Zim, Moza sign air service agreement Minister Matiza

Darlington Musarurwa in MAPUTO, Mozambique
Zimbabwe yesterday signed a bilateral air service agreement with Mozambique, which paves the way for resumption of passenger and cargo air services between the two countries. President Mnangagwa witnessed the signing ceremony.

Transport and Infrastructural Development Minister Joel Biggie Matiza represented the Government, while his Mozambican counterpart, Mr Carlos Mesquita, signed on behalf of Zimbabwe’s eastern neighbour.
Minister Matiza said the agreement had previously been discontinued owing to viability issues.

“This agreement entails the free use of airspace between the two countries; that means Air Zimbabwe will be coming here, and any other airline from Zimbabwe will be coming here, and likewise Mozambique will do the same. That is the crux of the matter,” he said.

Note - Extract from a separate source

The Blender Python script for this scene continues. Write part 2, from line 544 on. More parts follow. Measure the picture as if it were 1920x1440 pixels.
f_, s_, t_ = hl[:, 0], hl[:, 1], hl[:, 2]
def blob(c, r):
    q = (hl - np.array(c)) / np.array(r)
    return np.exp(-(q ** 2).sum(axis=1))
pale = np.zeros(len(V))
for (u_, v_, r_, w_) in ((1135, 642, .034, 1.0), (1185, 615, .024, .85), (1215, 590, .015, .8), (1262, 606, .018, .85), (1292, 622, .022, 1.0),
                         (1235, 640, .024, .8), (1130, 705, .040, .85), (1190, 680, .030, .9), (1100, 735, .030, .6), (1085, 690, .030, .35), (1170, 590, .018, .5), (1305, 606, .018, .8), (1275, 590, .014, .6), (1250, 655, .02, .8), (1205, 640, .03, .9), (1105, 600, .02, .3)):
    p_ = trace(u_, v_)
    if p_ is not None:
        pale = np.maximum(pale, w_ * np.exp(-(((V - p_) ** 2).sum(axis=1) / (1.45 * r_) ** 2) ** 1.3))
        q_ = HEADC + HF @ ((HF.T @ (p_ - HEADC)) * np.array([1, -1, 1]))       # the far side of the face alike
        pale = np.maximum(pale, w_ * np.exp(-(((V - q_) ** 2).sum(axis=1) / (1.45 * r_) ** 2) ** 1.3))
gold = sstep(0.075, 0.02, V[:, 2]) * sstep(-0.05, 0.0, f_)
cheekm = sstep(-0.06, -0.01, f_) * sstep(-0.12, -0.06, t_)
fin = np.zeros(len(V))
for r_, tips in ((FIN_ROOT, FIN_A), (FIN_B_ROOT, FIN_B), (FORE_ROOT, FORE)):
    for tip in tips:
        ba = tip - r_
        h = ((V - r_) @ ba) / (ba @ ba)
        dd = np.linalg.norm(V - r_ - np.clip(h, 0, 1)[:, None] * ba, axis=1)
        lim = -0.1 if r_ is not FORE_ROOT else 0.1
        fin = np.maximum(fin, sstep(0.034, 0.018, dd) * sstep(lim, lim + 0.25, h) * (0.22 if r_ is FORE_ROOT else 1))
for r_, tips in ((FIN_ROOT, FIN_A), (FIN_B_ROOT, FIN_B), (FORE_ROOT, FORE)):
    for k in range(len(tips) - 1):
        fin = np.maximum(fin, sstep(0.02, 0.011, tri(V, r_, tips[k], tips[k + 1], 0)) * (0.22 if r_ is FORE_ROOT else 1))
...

“First of all, this bilateral air service agreement had expired and we need to renew that, and secondly, viability was also an issue in terms of both airlines.”

Harare and Maputo are currently exploring ways of deepening economic relations as the new political administration ratchets up its economic diplomatic offensive.

The agreement was fortuitously signed at Maputo Port Development Company (MPDC) facilities — the port operator — which currently handles Zimbabwe’s sugar, chrome, ferrochrome, diesel and wheat imports and exports.
It is believed that MPDC has a grain terminal, car terminal, bulk terminal and sugar terminal.

Notably, the Sugar Association of Zimbabwe has a 25 percent stake in the sugar terminal, while associations from South Africa, Mozambique and Eswatini own the remainder.

Overall, Mozambique has a 49 percent stake in MPDC and the private sector holds the other stake.
MPDC chief executive Mr Osorio Sales Lucas said the country could conveniently use the Maputo terminal relative to other ports in the region because of both the distance and reasonable waiting time.

“The main advantages we present against the South African ports such as Richards Bay and Durban is that now, because of construction works, we will have on average 33 hours of waiting time . . .

“Zimbabwe is served by Maputo through the Limpopo-Chikwalakwala line. The distances are more advantageous in Maputo than either Richards Bay and Durban, but not necessarily Beira.”

Notably, the waiting time at the key Mozambican port is 33 hours to 36 hours compared to three to days in South Africa.
Gweru and Bulawayo are 967km and 1 083km from Maputo, respectively.
But the port is only accessible through rail while Beira can be reached through road and rail.

Minister Matiza, however, indicated that rehabilitating the road is being considered a priority by Government.
“There is a programme we are doing in Zimbabwe in terms of investors dealing with three roads: one via Kanyemba; one via Sango (Border Post) and the third one (is) Beitbridge-Bulawayo-Victoria Falls. So there are investors coming through to rehabilitate and work on those roads on a BOT (Build Operate Transfer) basis.”

President Mnangagwa intends to transform Zimbabwe into a land-linked country through developing the various trade routes that serve the country, which makes it easier for the envisaged economic growth.
Further, it is expected to enhance intra-Africa trade, which is presently pitiably low.

Zimbabwe recently completed the construction of a US$3,5 million dry port facility at Walvis Bay, Namibia.
It is believed that the Walvis Bay corridor can provide an alternative link to Europe, North America and South America.
Trade experts say local importers and exporters can save more than 10 days in transit time to markets in Europe and America through using Walvis Bay.